## Instructions for the task
Track down the lines that contain "picture" and copy them.

## Raw data
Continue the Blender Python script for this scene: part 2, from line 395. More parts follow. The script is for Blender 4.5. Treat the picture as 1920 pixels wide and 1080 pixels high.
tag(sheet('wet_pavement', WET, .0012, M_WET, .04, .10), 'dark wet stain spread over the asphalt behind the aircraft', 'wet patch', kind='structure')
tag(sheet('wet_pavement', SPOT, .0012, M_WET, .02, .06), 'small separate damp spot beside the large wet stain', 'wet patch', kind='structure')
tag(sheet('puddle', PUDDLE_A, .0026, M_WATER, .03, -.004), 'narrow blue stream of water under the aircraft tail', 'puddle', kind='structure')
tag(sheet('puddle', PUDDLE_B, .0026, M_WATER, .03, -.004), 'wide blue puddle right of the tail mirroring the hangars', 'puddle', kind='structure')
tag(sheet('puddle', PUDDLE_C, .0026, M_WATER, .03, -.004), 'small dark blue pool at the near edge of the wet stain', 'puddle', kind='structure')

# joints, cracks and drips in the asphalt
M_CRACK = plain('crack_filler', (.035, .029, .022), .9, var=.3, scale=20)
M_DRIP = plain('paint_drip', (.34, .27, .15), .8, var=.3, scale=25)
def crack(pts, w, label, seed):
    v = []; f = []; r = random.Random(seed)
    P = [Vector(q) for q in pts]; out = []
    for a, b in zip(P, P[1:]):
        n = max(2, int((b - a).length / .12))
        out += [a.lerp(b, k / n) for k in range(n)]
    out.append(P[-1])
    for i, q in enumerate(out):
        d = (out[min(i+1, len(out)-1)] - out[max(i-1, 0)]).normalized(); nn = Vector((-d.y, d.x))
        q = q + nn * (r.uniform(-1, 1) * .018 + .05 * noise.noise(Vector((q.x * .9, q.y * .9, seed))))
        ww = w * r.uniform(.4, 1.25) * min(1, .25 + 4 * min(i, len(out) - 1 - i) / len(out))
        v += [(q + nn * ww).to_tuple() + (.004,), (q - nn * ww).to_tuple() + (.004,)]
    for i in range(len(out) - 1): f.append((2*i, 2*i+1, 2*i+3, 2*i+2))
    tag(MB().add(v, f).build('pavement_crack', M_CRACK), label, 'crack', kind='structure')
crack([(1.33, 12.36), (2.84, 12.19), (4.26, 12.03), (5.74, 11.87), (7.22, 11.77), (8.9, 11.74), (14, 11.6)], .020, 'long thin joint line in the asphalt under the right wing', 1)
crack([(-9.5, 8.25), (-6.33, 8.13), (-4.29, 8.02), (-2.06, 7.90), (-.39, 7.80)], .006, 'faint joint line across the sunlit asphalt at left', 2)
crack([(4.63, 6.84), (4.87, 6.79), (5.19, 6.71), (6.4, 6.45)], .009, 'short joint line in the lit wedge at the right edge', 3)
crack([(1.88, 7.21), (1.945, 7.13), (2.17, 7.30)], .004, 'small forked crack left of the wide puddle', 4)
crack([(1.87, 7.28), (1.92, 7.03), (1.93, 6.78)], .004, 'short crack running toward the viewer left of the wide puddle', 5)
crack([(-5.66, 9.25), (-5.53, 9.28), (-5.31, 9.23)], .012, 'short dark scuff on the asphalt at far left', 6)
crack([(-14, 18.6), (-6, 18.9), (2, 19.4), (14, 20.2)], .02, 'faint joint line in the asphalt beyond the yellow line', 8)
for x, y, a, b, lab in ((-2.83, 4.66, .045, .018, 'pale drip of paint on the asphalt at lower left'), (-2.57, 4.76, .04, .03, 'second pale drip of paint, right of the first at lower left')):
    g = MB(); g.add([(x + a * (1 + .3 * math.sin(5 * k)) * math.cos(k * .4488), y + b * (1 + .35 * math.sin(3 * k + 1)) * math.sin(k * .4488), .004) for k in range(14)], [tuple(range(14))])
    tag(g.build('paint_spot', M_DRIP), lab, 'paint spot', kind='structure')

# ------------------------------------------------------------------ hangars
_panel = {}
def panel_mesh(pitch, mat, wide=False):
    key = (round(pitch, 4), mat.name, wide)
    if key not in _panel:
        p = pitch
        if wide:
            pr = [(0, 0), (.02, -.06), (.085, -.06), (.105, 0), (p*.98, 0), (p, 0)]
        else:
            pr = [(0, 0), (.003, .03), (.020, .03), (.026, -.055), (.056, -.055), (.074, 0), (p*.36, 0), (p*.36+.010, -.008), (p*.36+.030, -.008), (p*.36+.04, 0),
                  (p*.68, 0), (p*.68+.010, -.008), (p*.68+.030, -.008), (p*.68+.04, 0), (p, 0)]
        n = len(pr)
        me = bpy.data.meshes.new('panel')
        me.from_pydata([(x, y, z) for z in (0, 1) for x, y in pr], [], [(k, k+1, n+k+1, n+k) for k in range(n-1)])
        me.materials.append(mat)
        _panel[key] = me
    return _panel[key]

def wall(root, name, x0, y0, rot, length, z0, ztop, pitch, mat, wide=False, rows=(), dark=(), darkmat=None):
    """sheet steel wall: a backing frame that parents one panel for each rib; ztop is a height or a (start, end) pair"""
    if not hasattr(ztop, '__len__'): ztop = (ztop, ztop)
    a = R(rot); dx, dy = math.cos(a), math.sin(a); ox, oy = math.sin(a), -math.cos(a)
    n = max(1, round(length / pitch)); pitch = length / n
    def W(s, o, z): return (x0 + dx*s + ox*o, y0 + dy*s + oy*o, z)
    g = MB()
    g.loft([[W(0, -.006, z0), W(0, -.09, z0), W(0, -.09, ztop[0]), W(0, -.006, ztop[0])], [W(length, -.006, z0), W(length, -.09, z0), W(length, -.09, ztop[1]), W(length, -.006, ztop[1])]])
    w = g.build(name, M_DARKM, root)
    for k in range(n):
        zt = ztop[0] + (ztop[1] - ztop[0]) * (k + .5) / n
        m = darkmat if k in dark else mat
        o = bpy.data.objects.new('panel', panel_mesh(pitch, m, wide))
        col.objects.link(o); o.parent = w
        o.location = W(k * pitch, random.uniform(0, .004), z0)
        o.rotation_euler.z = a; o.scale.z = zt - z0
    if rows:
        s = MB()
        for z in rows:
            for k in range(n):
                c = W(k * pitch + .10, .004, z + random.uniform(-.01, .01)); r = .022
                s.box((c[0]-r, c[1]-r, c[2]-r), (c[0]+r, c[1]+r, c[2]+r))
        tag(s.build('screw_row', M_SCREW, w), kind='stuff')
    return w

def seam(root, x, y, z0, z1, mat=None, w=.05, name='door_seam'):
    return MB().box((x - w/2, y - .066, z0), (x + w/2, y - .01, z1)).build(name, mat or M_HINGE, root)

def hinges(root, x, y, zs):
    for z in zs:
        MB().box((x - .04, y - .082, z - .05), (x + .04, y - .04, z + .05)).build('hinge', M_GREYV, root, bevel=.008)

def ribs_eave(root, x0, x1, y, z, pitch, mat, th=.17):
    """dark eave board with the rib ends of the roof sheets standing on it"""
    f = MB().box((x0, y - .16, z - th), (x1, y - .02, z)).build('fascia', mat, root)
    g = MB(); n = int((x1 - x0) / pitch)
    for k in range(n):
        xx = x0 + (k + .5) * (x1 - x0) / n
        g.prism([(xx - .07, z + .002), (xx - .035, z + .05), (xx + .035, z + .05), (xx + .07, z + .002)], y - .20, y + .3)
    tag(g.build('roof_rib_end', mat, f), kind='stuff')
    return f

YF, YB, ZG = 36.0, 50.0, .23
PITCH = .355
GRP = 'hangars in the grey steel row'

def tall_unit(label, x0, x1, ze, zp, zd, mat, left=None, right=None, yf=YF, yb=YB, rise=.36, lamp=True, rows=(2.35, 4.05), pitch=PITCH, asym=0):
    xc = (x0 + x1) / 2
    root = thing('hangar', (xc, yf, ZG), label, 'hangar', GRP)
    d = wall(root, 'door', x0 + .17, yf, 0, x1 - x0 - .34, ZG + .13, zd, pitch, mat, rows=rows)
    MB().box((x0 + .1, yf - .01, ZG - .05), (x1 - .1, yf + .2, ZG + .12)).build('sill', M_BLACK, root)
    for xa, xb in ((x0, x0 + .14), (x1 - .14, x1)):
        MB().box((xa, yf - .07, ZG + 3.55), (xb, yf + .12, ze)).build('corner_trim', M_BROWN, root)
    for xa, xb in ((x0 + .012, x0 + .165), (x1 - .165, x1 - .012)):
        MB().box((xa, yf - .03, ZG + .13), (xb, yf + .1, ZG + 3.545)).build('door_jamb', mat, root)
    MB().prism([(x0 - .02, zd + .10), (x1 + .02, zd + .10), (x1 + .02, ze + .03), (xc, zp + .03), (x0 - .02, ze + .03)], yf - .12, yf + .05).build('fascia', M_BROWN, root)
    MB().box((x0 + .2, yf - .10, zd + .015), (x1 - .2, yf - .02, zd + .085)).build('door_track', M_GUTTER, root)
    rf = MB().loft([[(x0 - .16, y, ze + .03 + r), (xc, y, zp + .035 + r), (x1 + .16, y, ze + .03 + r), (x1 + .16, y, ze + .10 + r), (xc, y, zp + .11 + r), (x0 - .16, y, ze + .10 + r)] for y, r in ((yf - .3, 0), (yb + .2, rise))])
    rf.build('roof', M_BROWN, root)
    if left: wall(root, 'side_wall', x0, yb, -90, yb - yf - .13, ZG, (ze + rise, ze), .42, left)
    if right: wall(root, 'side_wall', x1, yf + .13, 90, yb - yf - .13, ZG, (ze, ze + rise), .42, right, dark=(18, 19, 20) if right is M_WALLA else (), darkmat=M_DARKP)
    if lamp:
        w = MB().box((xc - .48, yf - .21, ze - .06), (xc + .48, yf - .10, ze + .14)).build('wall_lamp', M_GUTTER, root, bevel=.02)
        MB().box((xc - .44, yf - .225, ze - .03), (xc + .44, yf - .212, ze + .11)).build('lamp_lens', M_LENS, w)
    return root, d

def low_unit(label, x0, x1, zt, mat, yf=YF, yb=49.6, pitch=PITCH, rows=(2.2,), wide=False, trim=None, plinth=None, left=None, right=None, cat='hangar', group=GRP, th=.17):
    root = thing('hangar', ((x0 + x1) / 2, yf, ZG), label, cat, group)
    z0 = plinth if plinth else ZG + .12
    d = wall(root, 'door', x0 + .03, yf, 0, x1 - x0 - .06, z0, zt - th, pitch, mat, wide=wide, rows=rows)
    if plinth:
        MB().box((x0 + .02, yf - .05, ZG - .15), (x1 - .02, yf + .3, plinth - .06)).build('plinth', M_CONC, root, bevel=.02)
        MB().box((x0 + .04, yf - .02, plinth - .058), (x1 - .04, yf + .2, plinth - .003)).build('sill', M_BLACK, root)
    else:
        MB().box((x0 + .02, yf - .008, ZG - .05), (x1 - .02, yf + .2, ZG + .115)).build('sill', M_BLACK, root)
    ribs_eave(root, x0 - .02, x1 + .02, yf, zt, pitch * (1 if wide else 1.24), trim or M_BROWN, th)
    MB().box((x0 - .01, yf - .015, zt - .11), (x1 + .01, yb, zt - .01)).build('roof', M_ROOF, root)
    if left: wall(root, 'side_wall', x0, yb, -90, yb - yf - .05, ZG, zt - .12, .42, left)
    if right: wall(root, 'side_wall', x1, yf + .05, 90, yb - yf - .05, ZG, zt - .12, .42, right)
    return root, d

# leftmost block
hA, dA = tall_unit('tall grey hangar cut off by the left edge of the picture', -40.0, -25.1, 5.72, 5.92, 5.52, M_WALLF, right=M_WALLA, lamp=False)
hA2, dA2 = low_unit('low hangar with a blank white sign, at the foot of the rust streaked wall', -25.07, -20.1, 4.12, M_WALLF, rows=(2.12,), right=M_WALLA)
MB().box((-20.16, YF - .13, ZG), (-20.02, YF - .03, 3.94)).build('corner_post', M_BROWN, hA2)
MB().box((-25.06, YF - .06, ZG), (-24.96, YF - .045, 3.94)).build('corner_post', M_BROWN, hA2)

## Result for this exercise
Continue the Blender Python script for this scene: part 2, from line 395. More parts follow. The script is for Blender 4.5. Treat the picture as 1920 pixels wide and 1080 pixels high.
hA, dA = tall_unit('tall grey hangar cut off by the left edge of the picture', -40.0, -25.1, 5.72, 5.92, 5.52, M_WALLF, right=M_WALLA, lamp=False)